- Noi, signor Plutino, replicò il maggiore, non contraemmo l'abitudine di numerare il nemico; i Mille di Marsala vinsero a Calatafimi, liberarono Palermo. Qui siamo devoti a morte, ma vogliamo morire degnamente. Se rifiutate di seguirci coi vostri, andremo soli; troppo sciolti e snelli del resto per non isfuggire ai tardi movimenti di truppe regolari.
I partigiani dei propositi più arditi, costituendo i tre quarti del Consiglio, votarono per Bagnara. Plutino, vuotato il sacco delle obbiezioni, concluse volgendosi a noi: - Quando vi ascolto e vi guardo, bravi giovanotti, io vi adoro, ma siete matti. Nondimeno starò con voi sino alla fine.

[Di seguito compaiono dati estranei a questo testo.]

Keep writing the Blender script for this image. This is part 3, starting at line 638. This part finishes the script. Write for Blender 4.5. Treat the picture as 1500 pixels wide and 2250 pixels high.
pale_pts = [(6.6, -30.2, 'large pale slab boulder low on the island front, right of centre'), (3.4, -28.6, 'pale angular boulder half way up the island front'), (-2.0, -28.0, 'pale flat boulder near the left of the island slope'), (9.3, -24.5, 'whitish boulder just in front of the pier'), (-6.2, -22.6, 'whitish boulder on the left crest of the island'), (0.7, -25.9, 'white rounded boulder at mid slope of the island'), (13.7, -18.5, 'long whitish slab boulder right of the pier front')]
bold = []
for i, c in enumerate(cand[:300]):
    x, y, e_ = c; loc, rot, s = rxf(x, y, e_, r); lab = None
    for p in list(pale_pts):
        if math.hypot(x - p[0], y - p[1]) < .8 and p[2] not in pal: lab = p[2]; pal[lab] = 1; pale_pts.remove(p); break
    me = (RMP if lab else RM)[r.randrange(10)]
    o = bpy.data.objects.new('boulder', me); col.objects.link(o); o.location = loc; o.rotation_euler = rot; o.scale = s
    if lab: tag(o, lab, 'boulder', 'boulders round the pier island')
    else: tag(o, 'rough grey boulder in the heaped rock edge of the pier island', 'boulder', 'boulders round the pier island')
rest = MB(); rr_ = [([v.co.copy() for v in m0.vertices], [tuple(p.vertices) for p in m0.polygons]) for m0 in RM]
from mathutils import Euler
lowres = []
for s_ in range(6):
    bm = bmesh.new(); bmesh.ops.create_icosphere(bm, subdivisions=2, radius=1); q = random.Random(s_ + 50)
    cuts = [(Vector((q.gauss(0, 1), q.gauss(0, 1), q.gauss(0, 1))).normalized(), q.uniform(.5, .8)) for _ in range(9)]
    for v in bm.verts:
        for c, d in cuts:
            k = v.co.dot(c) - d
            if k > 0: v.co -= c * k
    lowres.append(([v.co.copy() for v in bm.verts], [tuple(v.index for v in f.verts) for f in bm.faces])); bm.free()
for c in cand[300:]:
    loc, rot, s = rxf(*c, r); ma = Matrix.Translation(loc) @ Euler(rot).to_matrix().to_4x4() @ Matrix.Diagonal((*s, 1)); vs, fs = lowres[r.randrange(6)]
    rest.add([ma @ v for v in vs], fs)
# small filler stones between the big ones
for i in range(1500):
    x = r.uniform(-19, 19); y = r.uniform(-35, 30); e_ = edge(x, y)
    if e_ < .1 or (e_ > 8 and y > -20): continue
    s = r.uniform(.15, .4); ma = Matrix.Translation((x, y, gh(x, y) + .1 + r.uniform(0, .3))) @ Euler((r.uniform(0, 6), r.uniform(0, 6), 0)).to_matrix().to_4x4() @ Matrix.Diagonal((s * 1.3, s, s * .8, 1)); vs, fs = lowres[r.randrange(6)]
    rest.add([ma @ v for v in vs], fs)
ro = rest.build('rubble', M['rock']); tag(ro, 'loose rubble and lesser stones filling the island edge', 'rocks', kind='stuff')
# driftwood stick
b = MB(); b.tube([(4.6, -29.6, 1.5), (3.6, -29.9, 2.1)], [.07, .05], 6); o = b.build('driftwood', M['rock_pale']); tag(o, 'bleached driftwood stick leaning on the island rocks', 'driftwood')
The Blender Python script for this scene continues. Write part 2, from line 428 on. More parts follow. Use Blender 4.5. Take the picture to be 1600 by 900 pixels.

Partimmo a mezzanotte, e traversato l'altipiano si cominciò la discesa per luoghi quasi impraticabili e inusitati. La luna cortesemente illuminava la via, ma su quelle ripidissime chine sgretolate si andava più spesso a ruzzoloni che sui nostri piedi. Una risata ad ogni caduta mantenne la colonna nel miglior umore, e alleviò una marcia di dieci ore consecutive. Le squadre calabresi non risero mai, perché colle loro scarpe di cimossa reggevansi in gamba meglio di noi; ed anche perché la giovialità e l'allegria degli Italiani del nord contrastano notabilmente colla serietà mesta e contemplativa degli Italiani del sud.
Toccati i dorsi che dividono i versanti di Scilla da quelli di Bagnara, vi collocammo i trecento calabresi affidandoli a Francesco Curzio, l'uffiziale-poeta dello stato maggiore. Essi ci proteggevano il fianco sinistro.
Eravamo scesi già sino alla zona abitata.